稲葉 ジェンダーに関しては仁の奥さんが言った「法律で愛は守れない」って言葉が象徴的ですよね。仁は元々異性愛者で結婚もしていて、だけどKAIと出会い愛の形が変わっていく。社会から切り離されるほど反比例するように愛の純度が上がっていく姿に「こういう純愛もあるんだ」って僕自身も驚きました。
――「自分の軸で選択すればいい」というようなセリフも印象的でしたが、お二人は選択を迫られたとき何を指針にしていますか?
遠藤 逆に、自分では何も選ばない。例えばオーディションとかもとりあえず全部飛び込んで、終わった後に何を得たかなって考えるタイプです。まだ21歳で何を選べばいいかなんてわからない。何でも勉強だと思って指針や基準を探している段階です。
稲葉 僕もまったく同じ。ただ、あえて選ぶならしんどそうな方へ行くようにしてます。本当はめちゃめちゃ楽をしたいんだけど、苦しい方が結果、達成感があるので脳がNOと言えなくなっている(笑)。その積み重ねで今の自分があるのかなって思います。
遠藤 友くんがしんどい方を選ぶってわかる! この間、友くんの家で食事をご馳走になった時も…。
稲葉 オレがメシを作った話をここでするの(笑)?
遠藤 そう、聞いてもらいたいから(笑)。友くんは余ったごはんを茶碗一杯ずつ小分けにして冷凍するんです。全部まとめて冷凍した方が楽なのに。
稲葉 175gずつぐらいに分けます。
遠藤 ね、わざわざしんどくしてるでしょ? でも結局その方があとで食べやすいから、それってしんどい方をあえて選び、のちに生かすっていう友くんの生き方なのかなと。ごはんの冷凍法を見て気づかされました。
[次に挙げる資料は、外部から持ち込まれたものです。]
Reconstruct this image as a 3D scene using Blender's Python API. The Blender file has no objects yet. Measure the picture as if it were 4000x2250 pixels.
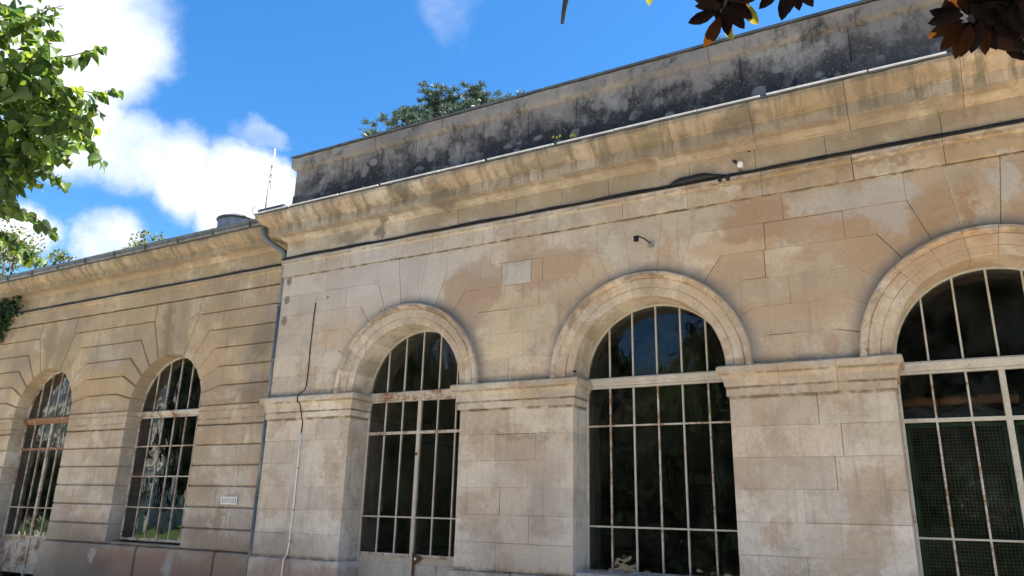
import bpy, math, random
import numpy as np
from mathutils import Vector, Matrix

random.seed(7)
rng = np.random.default_rng(7)
scene = bpy.context.scene
COL = scene.collection

# ------------------------------------------------------------------ camera
cam_data = bpy.data.cameras.new('camera')
cam_data.sensor_width = 36.0
cam_data.lens = 26.19
cam_data.clip_start = 0.05
cam_data.clip_end = 2000
cam = bpy.data.objects.new('camera', cam_data)
COL.objects.link(cam)
R_ = Vector((0.87461896, 0.484192, 0.02449051))
U_ = Vector((0.11946849, -0.26420871, 0.95703764))
D_ = Vector((-0.46986057, 0.83411742, 0.28892763))
cam.matrix_world = Matrix(((R_.x, U_.x, -D_.x, 0.0), (R_.y, U_.y, -D_.y, -9.0), (R_.z, U_.z, -D_.z, 1.6), (0, 0, 0, 1)))
scene.camera = cam

# ------------------------------------------------------------------ light
SUN_EL = math.radians(60)
SUN_AZ = math.radians(62)          # from +y towards +x
sun_dir = Vector((math.sin(SUN_AZ) * math.cos(SUN_EL), math.cos(SUN_AZ) * math.cos(SUN_EL), math.sin(SUN_EL)))
sun_data = bpy.data.lights.new('sun', 'SUN')
sun_data.energy = 5.0
sun_data.angle = math.radians(0.5)
sun_data.color = (1.0, 0.93, 0.82)
sun = bpy.data.objects.new('sun', sun_data)
COL.objects.link(sun)
sun.rotation_euler = (-sun_dir).to_track_quat('-Z', 'Y').to_euler()

scene.view_settings.view_transform = 'Standard'
scene.view_settings.look = 'None'
scene.view_settings.gamma = 1.0
scene.view_settings.use_curve_mapping = False
scene.view_settings.exposure = 2.18
scene.render.engine = 'CYCLES'
scene.cycles.max_bounces = 8
scene.cycles.diffuse_bounces = 4
scene.cycles.transparent_max_bounces = 16
scene.cycles.use_denoising = True
scene.cycles.sample_clamp_indirect = 6


class NG:
    """small helper to write node graphs"""
    def __init__(self, tree):
        self.t = tree
        self.t.nodes.clear()

    def n(self, typ, **kw):
        nd = self.t.nodes.new(typ)
        for k, v in kw.items():
            setattr(nd, k, v)
        return nd

    def set(self, sock, v):
        if hasattr(v, 'is_output'):
            self.t.links.new(v, sock)
        elif v is not None:
            if isinstance(v, (tuple, list)) and len(v) == 3 and sock.type == 'RGBA':
                v = (*v, 1.0)
            sock.default_value = v

    def m(self, op, a, b=None, c=None, clamp=False):
        nd = self.n('ShaderNodeMath', operation=op, use_clamp=clamp)
        self.set(nd.inputs[0], a)
        if b is not None:
            self.set(nd.inputs[1], b)
        if c is not None:
            self.set(nd.inputs[2], c)
        return nd.outputs[0]

    def v(self, op, a, b=None):
        nd = self.n('ShaderNodeVectorMath', operation=op)
        self.set(nd.inputs[0], a)
        if b is not None:
            self.set(nd.inputs[1], b)
        return nd.outputs['Value'] if op in ('LENGTH', 'DOT_PRODUCT', 'DISTANCE') else nd.outputs[0]

    def mix(self, fac, a, b, mode='MIX'):
        nd = self.n('ShaderNodeMix', data_type='RGBA', blend_type=mode)
        self.set(nd.inputs[0], fac)
        self.set(nd.inputs[6], a)
        self.set(nd.inputs[7], b)
        return nd.outputs[2]

    def ss(self, x, lo, hi, to0=0.0, to1=1.0, lin=False):
        nd = self.n('ShaderNodeMapRange', interpolation_type='LINEAR' if lin else 'SMOOTHSTEP')
        self.set(nd.inputs[0], x)
        nd.inputs[1].default_value = lo
        nd.inputs[2].default_value = hi
        nd.inputs[3].default_value = to0
        nd.inputs[4].default_value = to1
        return nd.outputs[0]

    def noise(self, vec, scale, detail=4, rough=0.55, dist=0.0, color=False):
        nd = self.n('ShaderNodeTexNoise')
        self.set(nd.inputs['Vector'], vec)
        nd.inputs['Scale'].default_value = scale
        nd.inputs['Detail'].default_value = detail
        nd.inputs['Roughness'].default_value = rough
        nd.inputs['Distortion'].default_value = dist
        return nd.outputs['Color'] if color else nd.outputs['Fac']

    def voro(self, vec, scale, feature='F1', out='Distance', rnd=1.0):
        nd = self.n('ShaderNodeTexVoronoi', feature=feature)
        self.set(nd.inputs['Vector'], vec)
        nd.inputs['Scale'].default_value = scale
        nd.inputs['Randomness'].default_value = rnd
        return nd.outputs[out]

    def sep(self, vec):
        nd = self.n('ShaderNodeSeparateXYZ')
        self.set(nd.inputs[0], vec)
        return nd.outputs[0], nd.outputs[1], nd.outputs[2]

    def blob(self, P, cx, cz, rx, rz, soft=0.45):
        a = self.v('SUBTRACT', P, (cx, 0.0, cz))
        b = self.v('MULTIPLY', a, (1.0 / rx, 0.0, 1.0 / rz))
        return self.ss(self.v('LENGTH', b), 1.0 + soft, 1.0 - soft)


# ------------------------------------------------------------------ sky
world = bpy.data.worlds.new('World')
scene.world = world
world.use_nodes = True
g = NG(world.node_tree)
sky = g.n('ShaderNodeTexSky', sky_type='NISHITA')
sky.sun_disc = False
sky.sun_elevation = SUN_EL
sky.sun_rotation = SUN_AZ
sky.air_density = 1.0
sky.dust_density = 0.25
sky.ozone_density = 3.5
tc = g.n('ShaderNodeTexCoord').outputs['Generated']
hsv = g.n('ShaderNodeHueSaturation')
hsv.inputs['Saturation'].default_value = 1.3
hsv.inputs['Value'].default_value = 1.0
g.set(hsv.inputs['Color'], sky.outputs[0])
# clouds: soft banks in fixed directions of the sky plus thin scattered ones everywhere
cw = g.v('ADD', tc, g.v('MULTIPLY', g.v('SUBTRACT', g.noise(tc, 5.0, 8, 0.62, color=True), (0.5, 0.5, 0.5)), (0.11, 0.11, 0.11)))
cwn = g.v('NORMALIZE', cw)
cloud = None
for (dx, dy, dz, rin, rout, wt) in [
        (-0.7805, 0.3664, 0.5065, 2.0, 8.0, 0.95), (-0.7636, 0.425, 0.4861, 1.0, 5.0, 1.0), (-0.812, 0.41, 0.415, 1.5, 5.0, 1.0),
        (-0.7925, 0.475, 0.390, 0.8, 3.8, 1.0), (-0.765, 0.525, 0.378, 1.0, 4.2, 1.0), (-0.7225, 0.5795, 0.3772, 1.0, 4.3, 1.0),
        (-0.700, 0.603, 0.384, 0.5, 3.0, 1.0), (-0.735, 0.575, 0.350, 1.0, 3.4, 1.0), (-0.6912, 0.5725, 0.4411, 0.2, 1.9, 0.42),
        (-0.704, 0.563, 0.434, 0.1, 1.7, 0.36), (-0.680, 0.585, 0.4405, 0.1, 1.6, 0.40),
        (-0.8301, 0.4709, 0.2920, 0.4, 2.8, 0.9), (-0.8650, 0.405, 0.285, 0.5, 2.8, 0.9), (-0.4779, 0.6495, 0.5914, 0.2, 3.2, 0.42),
        (-0.46, 0.63, 0.625, 0.2, 3.8, 0.40),
        (0.3, -0.8, 0.5, 6, 22, 1.0), (-0.5, -0.75, 0.42, 5, 20, 1.0), (0.9, 0.1, 0.35, 5, 20, 0.9), (0.0, -0.3, 0.95, 2, 16, 0.7)]:
    L = math.sqrt(dx * dx + dy * dy + dz * dz)
    d = g.v('DOT_PRODUCT', cwn, (dx / L, dy / L, dz / L))
    mk = g.m('MULTIPLY', g.ss(d, math.cos(math.radians(rout)), math.cos(math.radians(rin))), wt)
    cloud = mk if cloud is None else g.m('MAXIMUM', cloud, mk)
cn = g.noise(g.v('MULTIPLY', tc, (1, 1, 1.6)), 7.0, 9, 0.6)
cl = g.m('ADD', cloud, g.m('MULTIPLY', g.m('SUBTRACT', cn, 0.5), 1.15))
clf = g.m('MULTIPLY', g.ss(cl, 0.10, 1.08), g.ss(cloud, 0.02, 0.22), clamp=True)
gen = g.m('MULTIPLY', g.ss(g.noise(g.v('MULTIPLY', tc, (1, 1, 2.2)), 2.3, 9, 0.58), 0.60, 0.75), 0.45)
clf = g.m('MAXIMUM', clf, g.m('MULTIPLY', gen, 0.35))
cshade = g.ss(g.m('ADD', g.noise(tc, 6.0, 7, 0.55), g.m('MULTIPLY', cl, 0.12)), 0.40, 0.68)
ccol = g.mix(cshade, (2.9, 3.5, 4.6), (4.8, 4.9, 5.05))
skyc = g.mix(clf, hsv.outputs[0], ccol)
bg = g.n('ShaderNodeBackground')
g.set(bg.inputs[0], skyc)
bg.inputs[1].default_value = 0.058
wo = g.n('ShaderNodeOutputWorld')
g.t.links.new(bg.outputs[0], wo.inputs[0])

# ------------------------------------------------------------------ materials
MATS = {}


def new_mat(name):
    m = bpy.data.materials.new(name)
    m.use_nodes = True
    MATS[name] = m
    return m, NG(m.node_tree)


def finish(g, col, rough=0.85, bump=None, bstr=0.3, bdist=0.02, metal=0.0, spec=0.3):
    b = g.n('ShaderNodeBsdfPrincipled')
    g.set(b.inputs['Base Color'], col)
    g.set(b.inputs['Roughness'], rough)
    g.set(b.inputs['Metallic'], metal)
    b.inputs['Specular IOR Level'].default_value = spec
    if bump is not None:
        bn = g.n('ShaderNodeBump')
        bn.inputs['Strength'].default_value = bstr
        bn.inputs['Distance'].default_value = bdist
        g.set(bn.inputs['Height'], bump)
        g.t.links.new(bn.outputs[0], b.inputs['Normal'])
    o = g.n('ShaderNodeOutputMaterial')
    g.t.links.new(b.outputs[0], o.inputs[0])
    return b


def simple(name, col, rough=0.6, metal=0.0, var=0.25, nscale=6.0, bstr=0.1):
    m, g = new_mat(name)
    P = g.n('ShaderNodeNewGeometry').outputs['Position']
    nz = g.noise(P, nscale, 6, 0.6)
    c = g.mix(g.ss(nz, 0.3, 0.7), tuple(x * (1 - var) for x in col), tuple(min(1, x * (1 + var)) for x in col))
    finish(g, c, rough, nz, bstr, 0.01, metal)
    return m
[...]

稲葉 よくわかんないけど、そういうことにしときましょうか(笑)。
稲葉友(いなばゆう)
1993年1月12日生まれ。神奈川県出身。2010年俳優デビュー後、映画、ドラマ、舞台と幅広く活動。今年は「ハレ婚。」(ABC・TVK)、「まったり ! 赤胴鈴之助」(BSテレ東・TVO)、「しずかちゃんとパパ」(NHKBSプレミアム)などに出演。
遠藤健慎(えんどうけんしん)
2000年11月24日生まれ。静岡県出身。2011年映画デビュー。以後映画『ミスミソウ』『望み』、ドラマ「明日の約束」(KTV/CX)など数多く出演。7月よりドラマ「復讐の未亡人」(TX)、映画『大事なことほど小声でささやく』が待機中。